For broader revenue context, see pricing your readings and sell readings online.
Frequently Asked Questions
Does Gift Up! work without a monthly subscription?
Yes. Gift Up! has no monthly or setup fee. You pay only when a gift card is sold (3.49% platform fee plus processing). If you sell zero gift cards in a given month, you pay nothing. This makes it low-risk to set up and leave running.
Can I sell gift cards if I accept payments through NowPayments (crypto)?
Crypto gift cards are technically possible - you can accept NowPayments for a gift card purchase just like any other transaction. The practical complexity is the refund and redemption tracking (since crypto is irreversible). The manual method (Method C) works: buyer sends crypto, you issue a PDF certificate and track redemptions in a spreadsheet. Gift Up! itself requires Stripe or PayPal, so it doesn't apply here.
How do I handle a gift card recipient who wants a different session type than what was purchased?
The simplest approach: gift cards are sold as a dollar value, not a specific service. "$80 toward any session" gives the recipient full flexibility and removes the problem entirely. If you sell session-type-specific certificates ("one natal chart reading"), build an exchange policy and state it clearly on the certificate.

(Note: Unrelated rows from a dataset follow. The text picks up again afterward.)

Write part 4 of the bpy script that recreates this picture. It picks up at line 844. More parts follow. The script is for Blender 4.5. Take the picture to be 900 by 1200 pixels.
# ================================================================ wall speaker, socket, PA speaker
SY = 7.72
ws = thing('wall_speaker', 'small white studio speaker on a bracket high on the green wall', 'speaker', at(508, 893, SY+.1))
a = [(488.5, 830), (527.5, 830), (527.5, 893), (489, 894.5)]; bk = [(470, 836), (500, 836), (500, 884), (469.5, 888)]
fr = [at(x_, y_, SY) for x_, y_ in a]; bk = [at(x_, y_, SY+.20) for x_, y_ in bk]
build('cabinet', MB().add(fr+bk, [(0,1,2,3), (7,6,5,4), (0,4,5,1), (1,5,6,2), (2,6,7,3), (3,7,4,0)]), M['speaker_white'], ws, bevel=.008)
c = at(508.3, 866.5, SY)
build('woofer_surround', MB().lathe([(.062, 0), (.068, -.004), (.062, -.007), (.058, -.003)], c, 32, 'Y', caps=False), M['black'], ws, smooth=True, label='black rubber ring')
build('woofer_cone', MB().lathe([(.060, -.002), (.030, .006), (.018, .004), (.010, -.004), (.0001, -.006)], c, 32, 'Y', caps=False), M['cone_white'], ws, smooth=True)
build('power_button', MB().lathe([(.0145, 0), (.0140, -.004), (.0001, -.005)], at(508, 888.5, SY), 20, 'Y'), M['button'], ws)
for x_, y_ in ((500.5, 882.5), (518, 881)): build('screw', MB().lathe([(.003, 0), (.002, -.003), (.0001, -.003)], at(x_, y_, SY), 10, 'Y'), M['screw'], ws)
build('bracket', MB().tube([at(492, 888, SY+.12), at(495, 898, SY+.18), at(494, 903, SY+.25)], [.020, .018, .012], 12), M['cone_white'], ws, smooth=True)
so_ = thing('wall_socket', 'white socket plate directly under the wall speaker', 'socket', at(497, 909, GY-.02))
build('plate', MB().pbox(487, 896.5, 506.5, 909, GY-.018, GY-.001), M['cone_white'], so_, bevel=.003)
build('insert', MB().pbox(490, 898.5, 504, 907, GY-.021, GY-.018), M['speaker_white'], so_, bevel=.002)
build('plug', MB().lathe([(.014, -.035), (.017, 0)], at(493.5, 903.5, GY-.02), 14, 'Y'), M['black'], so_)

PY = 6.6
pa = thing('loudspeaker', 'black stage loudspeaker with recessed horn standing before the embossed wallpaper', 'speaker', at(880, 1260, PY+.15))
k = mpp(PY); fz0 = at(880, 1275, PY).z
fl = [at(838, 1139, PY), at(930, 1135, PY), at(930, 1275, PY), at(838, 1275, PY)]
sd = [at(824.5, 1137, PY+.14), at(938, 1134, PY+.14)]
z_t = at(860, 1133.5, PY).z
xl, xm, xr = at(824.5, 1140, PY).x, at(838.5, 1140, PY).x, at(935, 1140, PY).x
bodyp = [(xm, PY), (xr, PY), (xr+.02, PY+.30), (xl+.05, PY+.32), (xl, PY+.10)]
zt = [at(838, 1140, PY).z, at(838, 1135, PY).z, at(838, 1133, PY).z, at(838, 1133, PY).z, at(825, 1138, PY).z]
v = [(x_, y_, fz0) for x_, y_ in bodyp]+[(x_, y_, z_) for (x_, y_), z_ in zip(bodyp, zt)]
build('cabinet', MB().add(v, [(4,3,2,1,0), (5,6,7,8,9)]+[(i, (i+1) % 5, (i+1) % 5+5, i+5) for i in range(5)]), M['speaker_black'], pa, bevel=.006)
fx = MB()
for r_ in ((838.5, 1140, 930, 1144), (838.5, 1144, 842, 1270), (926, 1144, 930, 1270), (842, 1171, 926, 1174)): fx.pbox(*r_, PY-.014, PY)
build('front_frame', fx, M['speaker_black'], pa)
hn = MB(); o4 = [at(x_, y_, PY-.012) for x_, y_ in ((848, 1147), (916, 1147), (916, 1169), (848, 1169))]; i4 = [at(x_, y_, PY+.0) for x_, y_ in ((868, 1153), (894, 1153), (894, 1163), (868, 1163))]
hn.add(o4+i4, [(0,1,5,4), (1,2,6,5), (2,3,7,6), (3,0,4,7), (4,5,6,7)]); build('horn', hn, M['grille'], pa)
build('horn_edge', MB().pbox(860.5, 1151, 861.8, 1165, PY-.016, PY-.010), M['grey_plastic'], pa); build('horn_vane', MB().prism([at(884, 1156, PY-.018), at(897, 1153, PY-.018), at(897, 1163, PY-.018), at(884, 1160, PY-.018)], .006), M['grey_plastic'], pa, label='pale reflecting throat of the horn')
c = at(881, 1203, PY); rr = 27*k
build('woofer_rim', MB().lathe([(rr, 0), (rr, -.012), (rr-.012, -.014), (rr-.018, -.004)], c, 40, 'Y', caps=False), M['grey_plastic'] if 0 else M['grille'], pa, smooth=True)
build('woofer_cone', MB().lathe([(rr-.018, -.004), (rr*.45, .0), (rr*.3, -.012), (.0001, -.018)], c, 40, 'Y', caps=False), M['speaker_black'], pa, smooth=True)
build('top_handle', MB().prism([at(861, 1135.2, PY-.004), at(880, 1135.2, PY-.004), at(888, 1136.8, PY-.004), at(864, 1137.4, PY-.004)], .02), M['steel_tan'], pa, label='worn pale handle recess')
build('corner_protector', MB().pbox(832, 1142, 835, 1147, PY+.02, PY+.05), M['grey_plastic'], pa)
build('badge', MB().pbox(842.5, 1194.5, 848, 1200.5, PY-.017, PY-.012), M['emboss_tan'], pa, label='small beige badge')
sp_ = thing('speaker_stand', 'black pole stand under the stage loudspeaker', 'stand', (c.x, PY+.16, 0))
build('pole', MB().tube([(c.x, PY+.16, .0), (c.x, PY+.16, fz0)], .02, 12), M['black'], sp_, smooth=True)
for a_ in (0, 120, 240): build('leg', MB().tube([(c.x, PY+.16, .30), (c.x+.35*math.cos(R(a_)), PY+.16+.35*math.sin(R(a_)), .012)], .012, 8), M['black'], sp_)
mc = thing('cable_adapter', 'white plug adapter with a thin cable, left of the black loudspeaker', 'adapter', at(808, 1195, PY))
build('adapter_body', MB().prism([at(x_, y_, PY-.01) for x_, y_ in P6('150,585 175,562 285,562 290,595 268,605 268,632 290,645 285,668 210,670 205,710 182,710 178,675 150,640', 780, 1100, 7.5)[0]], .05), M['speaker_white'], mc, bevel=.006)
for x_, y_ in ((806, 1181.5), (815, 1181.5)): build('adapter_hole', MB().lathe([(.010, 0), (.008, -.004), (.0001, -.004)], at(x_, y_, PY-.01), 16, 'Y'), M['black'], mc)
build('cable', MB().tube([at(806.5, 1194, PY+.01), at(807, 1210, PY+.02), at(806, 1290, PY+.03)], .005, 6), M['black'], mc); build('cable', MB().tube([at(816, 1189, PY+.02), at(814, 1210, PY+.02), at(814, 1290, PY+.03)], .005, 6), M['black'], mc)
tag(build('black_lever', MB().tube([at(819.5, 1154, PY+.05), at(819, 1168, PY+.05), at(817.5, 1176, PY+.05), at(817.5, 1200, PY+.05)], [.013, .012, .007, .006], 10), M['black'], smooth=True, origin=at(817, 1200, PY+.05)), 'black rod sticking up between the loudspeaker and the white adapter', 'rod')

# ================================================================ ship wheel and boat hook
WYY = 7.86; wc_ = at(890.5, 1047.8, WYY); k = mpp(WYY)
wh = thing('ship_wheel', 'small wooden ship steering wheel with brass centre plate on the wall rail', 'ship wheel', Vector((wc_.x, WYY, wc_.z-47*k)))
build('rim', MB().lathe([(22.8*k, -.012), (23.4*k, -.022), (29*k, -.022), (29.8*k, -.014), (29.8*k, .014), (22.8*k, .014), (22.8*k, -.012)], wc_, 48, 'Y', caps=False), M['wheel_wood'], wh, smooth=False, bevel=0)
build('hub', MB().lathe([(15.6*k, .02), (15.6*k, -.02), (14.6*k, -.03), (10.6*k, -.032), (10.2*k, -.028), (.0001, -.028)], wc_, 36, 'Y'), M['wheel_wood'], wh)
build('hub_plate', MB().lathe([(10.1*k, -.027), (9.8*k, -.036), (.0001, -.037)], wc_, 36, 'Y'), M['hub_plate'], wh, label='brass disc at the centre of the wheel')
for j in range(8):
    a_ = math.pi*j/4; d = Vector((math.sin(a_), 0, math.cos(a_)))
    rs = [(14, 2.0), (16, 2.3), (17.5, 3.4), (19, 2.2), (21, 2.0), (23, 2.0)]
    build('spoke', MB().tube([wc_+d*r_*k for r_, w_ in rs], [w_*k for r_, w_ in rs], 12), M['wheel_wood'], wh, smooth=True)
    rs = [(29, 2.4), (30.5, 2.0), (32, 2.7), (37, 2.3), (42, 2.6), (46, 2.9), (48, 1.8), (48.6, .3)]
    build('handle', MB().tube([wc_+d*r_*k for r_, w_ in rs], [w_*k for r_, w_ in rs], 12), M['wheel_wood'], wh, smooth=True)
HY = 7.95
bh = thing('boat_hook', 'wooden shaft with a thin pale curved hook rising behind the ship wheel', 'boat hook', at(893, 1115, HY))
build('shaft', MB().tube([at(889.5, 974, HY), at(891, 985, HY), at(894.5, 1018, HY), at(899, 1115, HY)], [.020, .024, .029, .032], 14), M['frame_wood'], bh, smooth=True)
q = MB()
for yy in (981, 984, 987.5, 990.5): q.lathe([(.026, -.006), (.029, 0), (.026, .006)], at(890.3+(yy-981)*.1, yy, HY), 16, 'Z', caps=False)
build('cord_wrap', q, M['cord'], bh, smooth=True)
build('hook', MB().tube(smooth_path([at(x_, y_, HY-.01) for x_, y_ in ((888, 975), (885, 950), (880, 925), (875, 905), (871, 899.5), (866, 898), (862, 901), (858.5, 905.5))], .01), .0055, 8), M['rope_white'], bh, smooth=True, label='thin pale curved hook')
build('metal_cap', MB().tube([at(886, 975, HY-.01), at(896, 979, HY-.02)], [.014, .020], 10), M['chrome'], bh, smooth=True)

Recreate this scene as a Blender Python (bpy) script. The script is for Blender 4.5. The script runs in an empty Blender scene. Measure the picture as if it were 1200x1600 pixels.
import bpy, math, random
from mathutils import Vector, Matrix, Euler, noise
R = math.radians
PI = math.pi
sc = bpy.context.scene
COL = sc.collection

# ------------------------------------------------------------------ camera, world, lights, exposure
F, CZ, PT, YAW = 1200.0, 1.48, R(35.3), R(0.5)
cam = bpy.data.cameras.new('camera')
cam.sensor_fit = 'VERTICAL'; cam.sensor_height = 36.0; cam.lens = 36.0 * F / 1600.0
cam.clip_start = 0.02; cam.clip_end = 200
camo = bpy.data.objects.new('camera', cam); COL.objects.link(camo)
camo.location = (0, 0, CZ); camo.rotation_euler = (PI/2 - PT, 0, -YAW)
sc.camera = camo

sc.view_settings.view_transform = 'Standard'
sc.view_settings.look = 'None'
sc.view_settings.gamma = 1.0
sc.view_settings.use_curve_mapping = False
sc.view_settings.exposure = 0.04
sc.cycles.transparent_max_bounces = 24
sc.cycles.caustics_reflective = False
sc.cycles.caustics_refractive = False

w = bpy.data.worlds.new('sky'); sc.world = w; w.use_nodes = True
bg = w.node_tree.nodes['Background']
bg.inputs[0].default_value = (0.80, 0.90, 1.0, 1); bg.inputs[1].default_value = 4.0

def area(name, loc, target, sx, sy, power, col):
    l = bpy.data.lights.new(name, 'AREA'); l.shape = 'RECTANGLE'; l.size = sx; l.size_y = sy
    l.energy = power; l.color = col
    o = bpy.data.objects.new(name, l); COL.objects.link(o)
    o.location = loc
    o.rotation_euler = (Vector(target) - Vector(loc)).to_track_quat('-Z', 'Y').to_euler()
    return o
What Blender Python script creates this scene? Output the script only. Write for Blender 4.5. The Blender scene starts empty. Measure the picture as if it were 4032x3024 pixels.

What happens to gift card money I've already collected if I close my practice?
You owe the service to anyone with an unredeemed certificate, or a refund of the purchase price. "Non-refundable" clauses in gift card terms are often unenforceable, and some jurisdictions protect gift card holders specifically. The practical risk at small volumes is low, but it's worth tracking what's outstanding so you know the total outstanding liability at any time.